File spoon-archives/lyotard.archive/lyotard_1997/lyotard.9711, message 76


From: EricMurph-AT-aol.com
Date: Fri, 28 Nov 1997 12:16:10 -0500 (EST)
Subject: Re: [Fwd: The scandal of obligation]


                                                       Levinas’ Logic

Here is an abstract of the first two sections of the essay: commentary and
persecution & the enunciative clause.  I see it as a rehearsal for the latter
treatment in “The Differend”.  In some ways, however, it is more detailed and
complex in its rendering of the themes.  These first two sections focus on
the problematic attempt of Levinas to transcend ontology by means of the
Other and the ethical demand.  The section on enunciative clauses in
particular is one that I hope will generate some group discussion since the
argument is very technical and, to me at least, not very clear.

Here follows the abstract and excerpts:

“The essay seeks to establish that “prescriptive statements are not
commensurate with denotative ones” (i.e. descriptives).  It examines the
“situation of Levinas’s thought  in the face of Hegelian persecution.”
 Central are the question of commentary and the confrontation with Kant’s
 2nd Critique.”

                                           Commentary and persecution

This (Levinas) is a discourse that sets a trap for commentary.  Stakes are
not merely speculative, but political.  “Do before you understand” 
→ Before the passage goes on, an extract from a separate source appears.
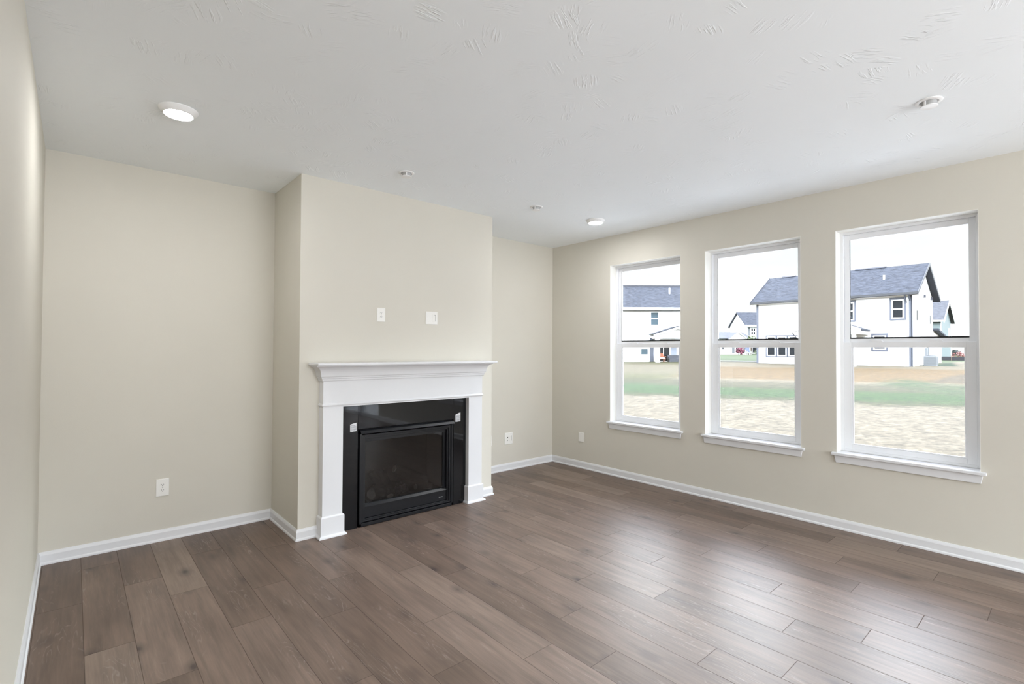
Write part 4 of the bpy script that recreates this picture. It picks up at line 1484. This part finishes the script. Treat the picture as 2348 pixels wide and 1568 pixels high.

Figure 1 of Commentary - discourse of good faith - welcome the other -
struggle against mere assimilation

Figure 2 of Commentary - discourse of ambivalence- paradoxical-Talmudist
versus pagan

Figure 3 of Commentary - discourse of persecution - I can do you justice only
by mistreating you

“What seems to authorize the parody and the persecution is the principle that
justice consists in alterity. So the persecutor reasons thus: only alterity
is just, the unjust is always the other of the just, and so all that is
unjust is just.  If the one who suffers the injustice should protest against
this sophism, I will declare that he has only himself to blame, which is none
other that his own law.

Let’s follow the trap.

                                                  The enunciative clause

“If we can show that the absolutely other is so only (or is so in any case)
in relation to the assertion that maintains the statement of its exteriority,
then we can boast that we have ruined the essential project of the work.
 Such is the temptation.”

Let ~p = The self does not proceed from the other
Let   q =  The other befalls the self

	1. If  p, then ~q
	2. If  ~p, then q
	3. If  ~p, then ~q

We see how Levinas struggles to escape the Hegelian persecution.  

(Note: This section is extremely dense.  If someone could help explicate, it
would be appreciated.)

{In “The Differend”, Lyotard  refers to enunciation as the subject of the
uttering.  As I understand this passage, Hegel attempts to reduce everything
to the interiority of  the subject, albeit dialectically.  Levinas, on the
other hand, insists on exteriority, the transcendence of the other, beyond
being. 

When  the clauses listed above, are considered in their logical form, despite
the pragmatic intentions,  they appear to be trapped into their enunciative
clauses, and thus cannot escape the ontological reference upon which Hegel
insists.}

As Lyotard himself says; “Propositionally, the two statements are contraries.
 But the have the same perlocutional form:  for the discourse of ethics to
hold together, the claim for the exteriority of the interior relation is just
as necessary as the claim for its interiority is for the discourse of
 phenomenology.  In this respect the discursive forms are not different.”

“In both cases the are ‘speculative’ statements in which the form of the
statements (in our example, the must) implies the instance of the enunciation
while hiding it.”

“Now if this is so, Levinas’  statements can be placed on a par with Hegel’s
only to the detriment of Levinas, because this would imply the exteriority of
the other, expressed by the statements p and q and their relations (1), (2),
and (3), even when the author of “Otherwise than Being” declares them to be
absolute, can obviously be so according to the enunciative modality of the
‘constative -representative’ must, that is, only relative to the enunciative
clause.  And, consequently, it is in the Hegelian discourse, which explicitly
needs the clause to be inserted in order to form statements, (since substance
must be a subject), that the Levinas discourse must take its place, as a
moment of it.”

“We will thus have shown that Levinas’ riposte against ontology is refutable
and the project of emancipating ethical discourse fails in view of the
enunciative clause.”

     
Still ahead:

Prescriptive against Denotatives
Levinas and Kant: The Kantian "Widersinnige"
Logical analysis of the Katian statement of moral law
Levinas against Kant
Pragmatic analysis of the Kantian statement of moral law
Obey!

I propose we take two sections of the essay at a time.  It would probably be
useful to consider the section on Obligation as well where this overlaps.